[Begin DATA SEGMENT]
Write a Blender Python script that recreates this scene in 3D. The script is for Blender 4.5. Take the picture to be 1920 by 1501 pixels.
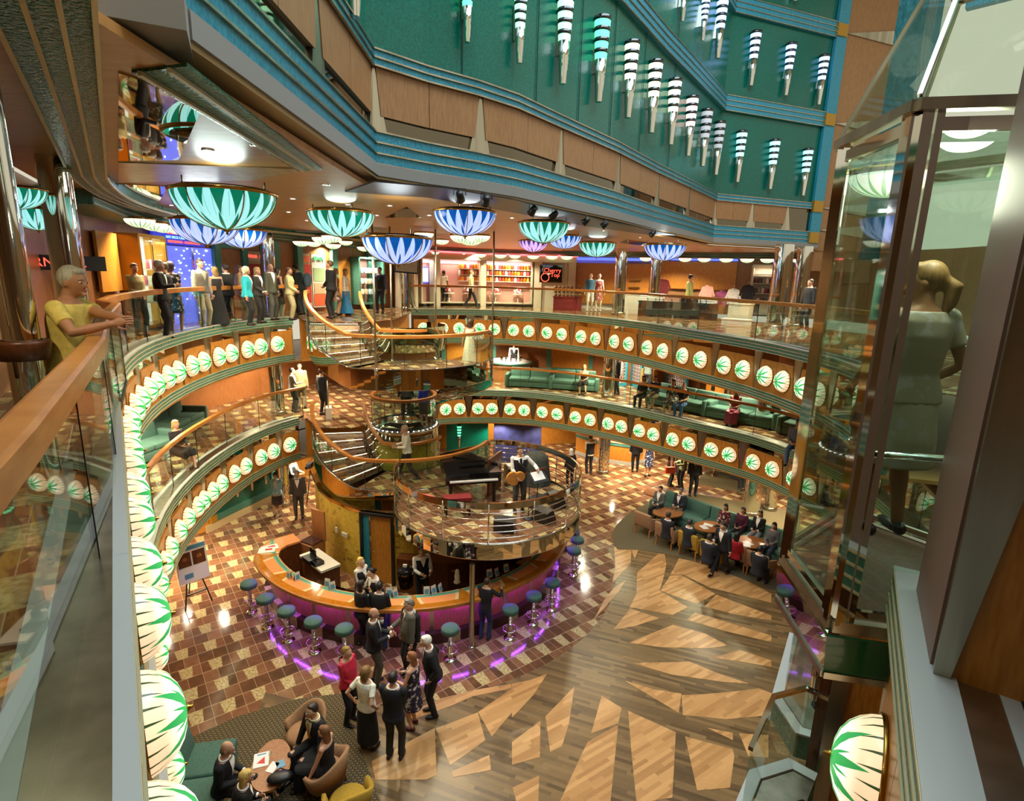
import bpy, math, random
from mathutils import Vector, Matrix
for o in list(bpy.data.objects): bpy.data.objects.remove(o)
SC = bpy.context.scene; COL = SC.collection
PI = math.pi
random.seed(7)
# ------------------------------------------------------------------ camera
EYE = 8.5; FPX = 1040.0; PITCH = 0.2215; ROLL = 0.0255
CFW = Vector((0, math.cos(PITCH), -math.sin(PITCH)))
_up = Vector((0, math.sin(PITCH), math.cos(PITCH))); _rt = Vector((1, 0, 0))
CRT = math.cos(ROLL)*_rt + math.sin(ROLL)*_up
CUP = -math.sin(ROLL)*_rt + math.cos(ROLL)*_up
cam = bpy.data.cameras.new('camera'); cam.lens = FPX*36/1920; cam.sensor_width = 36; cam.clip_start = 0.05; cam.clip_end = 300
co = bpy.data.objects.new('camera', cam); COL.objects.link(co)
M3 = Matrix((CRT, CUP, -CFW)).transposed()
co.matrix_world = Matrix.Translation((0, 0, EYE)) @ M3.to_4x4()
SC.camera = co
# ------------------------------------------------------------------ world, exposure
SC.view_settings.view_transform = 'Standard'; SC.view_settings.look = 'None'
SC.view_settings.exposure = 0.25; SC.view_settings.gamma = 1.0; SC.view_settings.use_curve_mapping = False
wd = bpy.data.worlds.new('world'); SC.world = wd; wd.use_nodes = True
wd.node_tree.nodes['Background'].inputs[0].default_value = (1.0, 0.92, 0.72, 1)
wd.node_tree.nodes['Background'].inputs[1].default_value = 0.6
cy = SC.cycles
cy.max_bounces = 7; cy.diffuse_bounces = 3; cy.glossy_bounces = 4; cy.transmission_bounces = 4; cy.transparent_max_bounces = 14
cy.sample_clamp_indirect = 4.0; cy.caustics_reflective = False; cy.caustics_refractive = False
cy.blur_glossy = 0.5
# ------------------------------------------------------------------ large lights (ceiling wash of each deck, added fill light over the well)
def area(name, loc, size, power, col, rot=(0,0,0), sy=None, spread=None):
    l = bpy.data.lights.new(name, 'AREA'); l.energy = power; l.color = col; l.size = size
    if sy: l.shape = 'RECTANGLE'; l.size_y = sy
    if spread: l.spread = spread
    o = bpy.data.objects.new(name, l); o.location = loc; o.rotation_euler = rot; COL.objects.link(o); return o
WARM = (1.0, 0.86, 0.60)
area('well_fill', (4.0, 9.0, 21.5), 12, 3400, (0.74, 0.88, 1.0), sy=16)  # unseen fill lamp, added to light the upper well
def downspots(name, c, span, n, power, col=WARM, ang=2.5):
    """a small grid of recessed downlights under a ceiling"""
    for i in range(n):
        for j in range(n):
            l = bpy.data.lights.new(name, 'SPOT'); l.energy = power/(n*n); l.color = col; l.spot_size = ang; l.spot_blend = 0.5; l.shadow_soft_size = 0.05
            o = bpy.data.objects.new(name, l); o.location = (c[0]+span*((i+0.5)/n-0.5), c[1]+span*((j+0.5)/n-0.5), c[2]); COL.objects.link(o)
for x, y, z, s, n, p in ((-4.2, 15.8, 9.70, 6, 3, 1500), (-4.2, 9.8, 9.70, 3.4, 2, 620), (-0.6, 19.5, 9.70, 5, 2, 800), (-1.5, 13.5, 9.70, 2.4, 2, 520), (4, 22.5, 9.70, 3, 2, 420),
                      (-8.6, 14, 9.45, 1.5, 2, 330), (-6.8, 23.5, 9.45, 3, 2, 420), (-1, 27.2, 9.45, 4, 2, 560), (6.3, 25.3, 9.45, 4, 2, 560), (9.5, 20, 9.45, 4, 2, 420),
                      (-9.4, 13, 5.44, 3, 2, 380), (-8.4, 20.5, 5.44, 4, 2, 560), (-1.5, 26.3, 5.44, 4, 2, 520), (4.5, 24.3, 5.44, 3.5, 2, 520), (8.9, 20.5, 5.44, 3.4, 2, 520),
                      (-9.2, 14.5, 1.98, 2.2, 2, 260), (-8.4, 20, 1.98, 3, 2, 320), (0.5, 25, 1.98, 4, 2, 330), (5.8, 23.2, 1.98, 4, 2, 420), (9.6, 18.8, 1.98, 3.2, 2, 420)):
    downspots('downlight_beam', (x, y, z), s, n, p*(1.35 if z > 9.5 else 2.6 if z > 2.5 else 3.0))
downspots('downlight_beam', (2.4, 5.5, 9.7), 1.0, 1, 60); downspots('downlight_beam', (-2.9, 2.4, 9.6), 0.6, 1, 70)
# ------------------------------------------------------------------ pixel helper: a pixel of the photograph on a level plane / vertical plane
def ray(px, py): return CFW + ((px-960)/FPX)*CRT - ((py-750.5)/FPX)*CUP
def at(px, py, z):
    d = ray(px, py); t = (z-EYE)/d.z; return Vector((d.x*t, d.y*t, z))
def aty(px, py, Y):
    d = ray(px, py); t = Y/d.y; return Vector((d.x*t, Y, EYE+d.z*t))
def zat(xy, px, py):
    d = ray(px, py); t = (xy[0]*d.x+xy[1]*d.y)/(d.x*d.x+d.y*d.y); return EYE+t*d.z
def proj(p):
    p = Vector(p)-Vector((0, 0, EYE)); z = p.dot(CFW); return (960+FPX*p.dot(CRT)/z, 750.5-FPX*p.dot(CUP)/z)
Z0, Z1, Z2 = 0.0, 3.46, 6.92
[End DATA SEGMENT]
WORK TO DO: Ignore the images and quote every line of the listing exactly.

WORKED SOLUTION:
Write a Blender Python script that recreates this scene in 3D. The script is for Blender 4.5. Take the picture to be 1920 by 1501 pixels.
import bpy, math, random
from mathutils import Vector, Matrix
for o in list(bpy.data.objects): bpy.data.objects.remove(o)
SC = bpy.context.scene; COL = SC.collection
PI = math.pi
random.seed(7)
# ------------------------------------------------------------------ camera
EYE = 8.5; FPX = 1040.0; PITCH = 0.2215; ROLL = 0.0255
CFW = Vector((0, math.cos(PITCH), -math.sin(PITCH)))
_up = Vector((0, math.sin(PITCH), math.cos(PITCH))); _rt = Vector((1, 0, 0))
CRT = math.cos(ROLL)*_rt + math.sin(ROLL)*_up
CUP = -math.sin(ROLL)*_rt + math.cos(ROLL)*_up
cam = bpy.data.cameras.new('camera'); cam.lens = FPX*36/1920; cam.sensor_width = 36; cam.clip_start = 0.05; cam.clip_end = 300
co = bpy.data.objects.new('camera', cam); COL.objects.link(co)
M3 = Matrix((CRT, CUP, -CFW)).transposed()
co.matrix_world = Matrix.Translation((0, 0, EYE)) @ M3.to_4x4()
SC.camera = co
# ------------------------------------------------------------------ world, exposure
SC.view_settings.view_transform = 'Standard'; SC.view_settings.look = 'None'
SC.view_settings.exposure = 0.25; SC.view_settings.gamma = 1.0; SC.view_settings.use_curve_mapping = False
wd = bpy.data.worlds.new('world'); SC.world = wd; wd.use_nodes = True
wd.node_tree.nodes['Background'].inputs[0].default_value = (1.0, 0.92, 0.72, 1)
wd.node_tree.nodes['Background'].inputs[1].default_value = 0.6
cy = SC.cycles
cy.max_bounces = 7; cy.diffuse_bounces = 3; cy.glossy_bounces = 4; cy.transmission_bounces = 4; cy.transparent_max_bounces = 14
cy.sample_clamp_indirect = 4.0; cy.caustics_reflective = False; cy.caustics_refractive = False
cy.blur_glossy = 0.5
# ------------------------------------------------------------------ large lights (ceiling wash of each deck, added fill light over the well)
def area(name, loc, size, power, col, rot=(0,0,0), sy=None, spread=None):
    l = bpy.data.lights.new(name, 'AREA'); l.energy = power; l.color = col; l.size = size
    if sy: l.shape = 'RECTANGLE'; l.size_y = sy
    if spread: l.spread = spread
    o = bpy.data.objects.new(name, l); o.location = loc; o.rotation_euler = rot; COL.objects.link(o); return o
WARM = (1.0, 0.86, 0.60)
area('well_fill', (4.0, 9.0, 21.5), 12, 3400, (0.74, 0.88, 1.0), sy=16)  # unseen fill lamp, added to light the upper well
def downspots(name, c, span, n, power, col=WARM, ang=2.5):
    """a small grid of recessed downlights under a ceiling"""
    for i in range(n):
        for j in range(n):
            l = bpy.data.lights.new(name, 'SPOT'); l.energy = power/(n*n); l.color = col; l.spot_size = ang; l.spot_blend = 0.5; l.shadow_soft_size = 0.05
            o = bpy.data.objects.new(name, l); o.location = (c[0]+span*((i+0.5)/n-0.5), c[1]+span*((j+0.5)/n-0.5), c[2]); COL.objects.link(o)
for x, y, z, s, n, p in ((-4.2, 15.8, 9.70, 6, 3, 1500), (-4.2, 9.8, 9.70, 3.4, 2, 620), (-0.6, 19.5, 9.70, 5, 2, 800), (-1.5, 13.5, 9.70, 2.4, 2, 520), (4, 22.5, 9.70, 3, 2, 420),
                      (-8.6, 14, 9.45, 1.5, 2, 330), (-6.8, 23.5, 9.45, 3, 2, 420), (-1, 27.2, 9.45, 4, 2, 560), (6.3, 25.3, 9.45, 4, 2, 560), (9.5, 20, 9.45, 4, 2, 420),
                      (-9.4, 13, 5.44, 3, 2, 380), (-8.4, 20.5, 5.44, 4, 2, 560), (-1.5, 26.3, 5.44, 4, 2, 520), (4.5, 24.3, 5.44, 3.5, 2, 520), (8.9, 20.5, 5.44, 3.4, 2, 520),
                      (-9.2, 14.5, 1.98, 2.2, 2, 260), (-8.4, 20, 1.98, 3, 2, 320), (0.5, 25, 1.98, 4, 2, 330), (5.8, 23.2, 1.98, 4, 2, 420), (9.6, 18.8, 1.98, 3.2, 2, 420)):
    downspots('downlight_beam', (x, y, z), s, n, p*(1.35 if z > 9.5 else 2.6 if z > 2.5 else 3.0))
downspots('downlight_beam', (2.4, 5.5, 9.7), 1.0, 1, 60); downspots('downlight_beam', (-2.9, 2.4, 9.6), 0.6, 1, 70)
# ------------------------------------------------------------------ pixel helper: a pixel of the photograph on a level plane / vertical plane
def ray(px, py): return CFW + ((px-960)/FPX)*CRT - ((py-750.5)/FPX)*CUP
def at(px, py, z):
    d = ray(px, py); t = (z-EYE)/d.z; return Vector((d.x*t, d.y*t, z))
def aty(px, py, Y):
    d = ray(px, py); t = Y/d.y; return Vector((d.x*t, Y, EYE+d.z*t))
def zat(xy, px, py):
    d = ray(px, py); t = (xy[0]*d.x+xy[1]*d.y)/(d.x*d.x+d.y*d.y); return EYE+t*d.z
def proj(p):
    p = Vector(p)-Vector((0, 0, EYE)); z = p.dot(CFW); return (960+FPX*p.dot(CRT)/z, 750.5-FPX*p.dot(CUP)/z)
Z0, Z1, Z2 = 0.0, 3.46, 6.92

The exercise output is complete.